A Citigroup Inc employee says she provided US regulators with information that led to the bank paying a $400mn fine. Now, she wants a judge to award her a share of the penalty.
Tamika Miller, a Citigroup auditor, said she supplied federal officials with documents and other evidence that were “instrumental” to the bank’s 2020 settlement over risk-management failures, according to documents filed on Monday as part of a federal lawsuit in Manhattan. In seeking a payout from the US government, she’s citing a whistle-blower law that allows corporate tipsters to pocket as much as 30% of a sanction. For Miller, that could mean a $120mn windfall.
Blowing the whistle on corporate misdeeds has become lucrative in recent years, with government watchdogs routinely awarding informants millions of dollars for their help with cases. Last year, for example, regulators doled out $200mn to one tipster alone for information about Deutsche Bank AG manipulating interest rates that resulted in the bank paying billions of dollars in fines.

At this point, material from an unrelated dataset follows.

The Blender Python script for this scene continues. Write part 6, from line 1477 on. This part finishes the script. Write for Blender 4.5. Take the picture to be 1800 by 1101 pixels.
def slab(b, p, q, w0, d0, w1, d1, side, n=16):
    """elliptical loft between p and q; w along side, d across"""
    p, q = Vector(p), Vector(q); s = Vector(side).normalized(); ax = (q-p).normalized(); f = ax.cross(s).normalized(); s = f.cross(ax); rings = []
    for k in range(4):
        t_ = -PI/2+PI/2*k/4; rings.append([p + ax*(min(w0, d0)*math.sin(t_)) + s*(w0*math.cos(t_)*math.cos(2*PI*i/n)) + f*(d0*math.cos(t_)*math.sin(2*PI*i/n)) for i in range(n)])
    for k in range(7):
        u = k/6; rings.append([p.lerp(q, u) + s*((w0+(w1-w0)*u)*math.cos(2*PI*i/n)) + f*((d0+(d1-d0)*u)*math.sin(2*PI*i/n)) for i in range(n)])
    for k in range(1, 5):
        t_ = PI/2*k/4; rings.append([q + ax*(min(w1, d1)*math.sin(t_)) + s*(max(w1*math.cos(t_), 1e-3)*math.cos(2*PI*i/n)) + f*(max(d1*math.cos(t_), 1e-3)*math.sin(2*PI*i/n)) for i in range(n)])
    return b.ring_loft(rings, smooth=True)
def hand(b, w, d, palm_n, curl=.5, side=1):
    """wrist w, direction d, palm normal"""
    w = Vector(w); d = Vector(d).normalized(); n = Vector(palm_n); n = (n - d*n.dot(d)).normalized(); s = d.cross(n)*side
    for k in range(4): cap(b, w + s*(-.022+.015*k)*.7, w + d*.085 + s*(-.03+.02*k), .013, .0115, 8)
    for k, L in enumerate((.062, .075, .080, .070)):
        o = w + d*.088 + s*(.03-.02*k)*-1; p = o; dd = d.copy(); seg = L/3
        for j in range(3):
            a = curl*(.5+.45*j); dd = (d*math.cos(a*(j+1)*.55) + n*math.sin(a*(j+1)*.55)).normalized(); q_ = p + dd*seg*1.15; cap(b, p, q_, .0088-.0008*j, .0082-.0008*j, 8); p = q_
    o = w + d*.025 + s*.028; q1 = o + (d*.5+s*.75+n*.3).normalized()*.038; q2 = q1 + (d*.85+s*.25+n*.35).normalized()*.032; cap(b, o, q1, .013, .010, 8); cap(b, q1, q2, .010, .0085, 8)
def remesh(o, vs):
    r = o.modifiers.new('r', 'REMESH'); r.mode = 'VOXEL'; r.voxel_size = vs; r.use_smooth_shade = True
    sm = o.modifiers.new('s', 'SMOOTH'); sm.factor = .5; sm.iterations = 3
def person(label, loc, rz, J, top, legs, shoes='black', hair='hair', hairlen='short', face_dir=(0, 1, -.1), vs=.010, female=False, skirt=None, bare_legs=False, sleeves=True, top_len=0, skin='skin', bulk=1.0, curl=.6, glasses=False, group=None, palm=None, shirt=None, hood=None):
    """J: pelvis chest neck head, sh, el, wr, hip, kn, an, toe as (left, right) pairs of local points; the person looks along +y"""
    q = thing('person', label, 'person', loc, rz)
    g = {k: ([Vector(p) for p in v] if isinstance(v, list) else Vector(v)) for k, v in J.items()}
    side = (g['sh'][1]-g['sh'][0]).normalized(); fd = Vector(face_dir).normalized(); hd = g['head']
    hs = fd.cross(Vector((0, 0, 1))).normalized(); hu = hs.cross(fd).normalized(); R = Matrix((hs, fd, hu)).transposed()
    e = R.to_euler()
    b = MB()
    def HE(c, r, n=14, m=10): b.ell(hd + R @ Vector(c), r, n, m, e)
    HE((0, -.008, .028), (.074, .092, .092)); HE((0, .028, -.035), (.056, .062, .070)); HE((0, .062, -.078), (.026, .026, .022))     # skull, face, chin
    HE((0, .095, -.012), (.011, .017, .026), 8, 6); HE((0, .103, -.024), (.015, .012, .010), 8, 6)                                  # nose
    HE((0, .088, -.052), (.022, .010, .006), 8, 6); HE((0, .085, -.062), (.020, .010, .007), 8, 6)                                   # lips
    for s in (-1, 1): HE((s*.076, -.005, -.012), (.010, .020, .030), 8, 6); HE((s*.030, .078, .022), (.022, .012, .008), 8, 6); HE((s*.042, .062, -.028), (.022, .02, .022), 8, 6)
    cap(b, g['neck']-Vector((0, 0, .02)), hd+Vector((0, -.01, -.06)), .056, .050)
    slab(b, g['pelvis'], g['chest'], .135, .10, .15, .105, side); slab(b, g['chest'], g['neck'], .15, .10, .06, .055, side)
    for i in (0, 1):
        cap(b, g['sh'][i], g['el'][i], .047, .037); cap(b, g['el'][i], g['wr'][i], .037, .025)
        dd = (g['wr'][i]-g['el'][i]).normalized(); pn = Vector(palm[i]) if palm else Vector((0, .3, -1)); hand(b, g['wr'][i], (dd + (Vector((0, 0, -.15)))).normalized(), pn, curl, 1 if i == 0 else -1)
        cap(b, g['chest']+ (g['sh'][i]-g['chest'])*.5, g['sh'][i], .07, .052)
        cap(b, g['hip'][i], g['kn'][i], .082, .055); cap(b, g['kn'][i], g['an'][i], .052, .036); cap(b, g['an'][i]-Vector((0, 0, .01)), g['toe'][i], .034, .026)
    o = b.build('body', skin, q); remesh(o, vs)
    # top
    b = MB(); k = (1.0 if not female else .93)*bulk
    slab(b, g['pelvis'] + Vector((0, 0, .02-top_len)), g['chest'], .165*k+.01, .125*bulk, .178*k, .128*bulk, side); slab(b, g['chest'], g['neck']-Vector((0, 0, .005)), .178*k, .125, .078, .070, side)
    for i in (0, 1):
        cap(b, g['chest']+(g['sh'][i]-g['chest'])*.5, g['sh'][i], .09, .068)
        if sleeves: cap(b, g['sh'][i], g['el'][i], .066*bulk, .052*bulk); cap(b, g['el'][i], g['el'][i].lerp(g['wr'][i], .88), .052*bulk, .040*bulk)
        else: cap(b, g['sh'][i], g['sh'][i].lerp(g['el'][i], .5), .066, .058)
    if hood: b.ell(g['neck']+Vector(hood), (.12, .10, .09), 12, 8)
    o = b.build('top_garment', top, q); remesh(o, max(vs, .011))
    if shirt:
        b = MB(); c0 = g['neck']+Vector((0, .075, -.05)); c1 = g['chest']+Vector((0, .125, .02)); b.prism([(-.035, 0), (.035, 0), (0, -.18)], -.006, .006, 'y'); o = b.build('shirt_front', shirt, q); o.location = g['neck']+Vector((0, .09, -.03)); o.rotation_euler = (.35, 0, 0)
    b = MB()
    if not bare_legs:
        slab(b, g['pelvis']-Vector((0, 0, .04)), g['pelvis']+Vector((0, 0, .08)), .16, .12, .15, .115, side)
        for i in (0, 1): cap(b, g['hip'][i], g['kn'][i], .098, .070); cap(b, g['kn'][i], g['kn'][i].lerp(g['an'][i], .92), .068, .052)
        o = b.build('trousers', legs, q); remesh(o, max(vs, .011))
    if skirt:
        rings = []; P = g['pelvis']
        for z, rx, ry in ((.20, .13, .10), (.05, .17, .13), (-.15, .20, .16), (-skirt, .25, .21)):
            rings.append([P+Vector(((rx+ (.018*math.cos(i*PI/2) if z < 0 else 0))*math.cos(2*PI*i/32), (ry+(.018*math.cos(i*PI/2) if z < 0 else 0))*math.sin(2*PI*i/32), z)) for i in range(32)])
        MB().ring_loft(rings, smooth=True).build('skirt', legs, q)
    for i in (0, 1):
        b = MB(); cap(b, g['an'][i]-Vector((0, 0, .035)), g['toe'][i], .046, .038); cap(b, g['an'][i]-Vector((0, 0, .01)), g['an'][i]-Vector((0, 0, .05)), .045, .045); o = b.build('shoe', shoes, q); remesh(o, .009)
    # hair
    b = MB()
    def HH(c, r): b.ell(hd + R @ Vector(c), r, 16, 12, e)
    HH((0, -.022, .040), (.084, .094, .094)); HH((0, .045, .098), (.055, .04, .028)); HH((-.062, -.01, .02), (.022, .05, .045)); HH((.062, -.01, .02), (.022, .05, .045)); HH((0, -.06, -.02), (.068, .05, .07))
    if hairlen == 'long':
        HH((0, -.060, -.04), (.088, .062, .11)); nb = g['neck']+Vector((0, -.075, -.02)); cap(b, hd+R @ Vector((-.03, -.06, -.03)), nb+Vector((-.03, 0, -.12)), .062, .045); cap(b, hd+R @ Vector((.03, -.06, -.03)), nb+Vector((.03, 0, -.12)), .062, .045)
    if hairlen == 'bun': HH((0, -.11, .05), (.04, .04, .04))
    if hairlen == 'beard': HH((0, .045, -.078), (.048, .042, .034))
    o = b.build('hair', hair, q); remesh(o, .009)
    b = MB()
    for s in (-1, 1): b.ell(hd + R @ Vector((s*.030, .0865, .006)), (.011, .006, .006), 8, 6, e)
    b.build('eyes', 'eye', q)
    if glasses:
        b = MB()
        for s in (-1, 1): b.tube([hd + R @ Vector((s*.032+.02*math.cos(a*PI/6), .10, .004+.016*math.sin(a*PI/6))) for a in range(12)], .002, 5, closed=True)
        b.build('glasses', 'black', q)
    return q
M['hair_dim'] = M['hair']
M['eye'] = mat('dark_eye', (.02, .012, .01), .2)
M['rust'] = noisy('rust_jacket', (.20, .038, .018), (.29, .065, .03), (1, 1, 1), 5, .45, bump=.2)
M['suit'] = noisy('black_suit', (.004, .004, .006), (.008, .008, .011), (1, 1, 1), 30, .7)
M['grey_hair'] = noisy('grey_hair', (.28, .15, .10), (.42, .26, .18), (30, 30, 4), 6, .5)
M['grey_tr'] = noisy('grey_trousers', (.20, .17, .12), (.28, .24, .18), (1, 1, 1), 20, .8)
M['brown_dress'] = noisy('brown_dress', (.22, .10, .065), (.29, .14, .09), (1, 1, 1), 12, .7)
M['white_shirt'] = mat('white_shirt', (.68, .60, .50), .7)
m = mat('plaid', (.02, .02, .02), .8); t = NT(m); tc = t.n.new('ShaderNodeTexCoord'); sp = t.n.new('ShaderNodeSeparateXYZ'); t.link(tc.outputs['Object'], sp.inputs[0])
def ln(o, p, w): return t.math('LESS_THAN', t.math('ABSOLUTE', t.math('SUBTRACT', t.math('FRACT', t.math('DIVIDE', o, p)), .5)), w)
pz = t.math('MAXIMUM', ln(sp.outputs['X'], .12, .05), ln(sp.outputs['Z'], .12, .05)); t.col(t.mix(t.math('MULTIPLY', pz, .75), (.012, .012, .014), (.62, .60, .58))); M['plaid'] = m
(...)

Miller sued Citigroup in 2019, accusing the bank of committing fraud and invoking the False Claims Act, which enables whistle-blowers to bring lawsuits against companies on behalf of the federal government and collect a portion of any settlement. Months later, the Office of the Comptroller of the Currency - an independent bank regulator - fined Citigroup $400mn for offences similar to the alleged conduct Miller says she originally described as part of her lawsuit. The Justice Department ultimately did not pursue the case. Now, Miller says the OCC fine was an alternative remedy, and that’s why she should be awarded a portion.
A spokesperson for Citigroup and the OCC declined to comment on Monday’s filing. In 2020, the OCC alleged Citigroup had persistent problems with some of its internal compliance programmes.
“We are disappointed that we have fallen short of our regulators’ expectations, and we are fully committed to thoroughly addressing the issues identified,” Citigroup said in its statement in response to the original consent order, without admitting wrongdoing.
Miller began sharing relevant information about Citigroup’s compliance procedures with authorities in 2019, according to the filing. Miller, who is based in Texas, said she has worked in Citigroup’s risk department since 2014 after receiving her undergraduate degree in business from Davenport University, based in Michigan, in 2011, the filing said.
According to Miller’s filing, Citigroup lied to regulators about its internal controls and filed fraudulent reports. For years, the bank’s central system that housed all of its audits on outside parties was plagued with conflicts of interests and other problems, Miller alleged.
Citigroup staffers minimised issues in audit reports so they appeared to be minor infractions that didn’t need to be flagged to regulators, when they would otherwise have resulted in a failing grade, Miller said. She also accused Citigroup of altering reviews she wrote - internal ones, as well as those that were distributed to third parties, such as regulators - to downplay concerns she raised about the bank’s controls.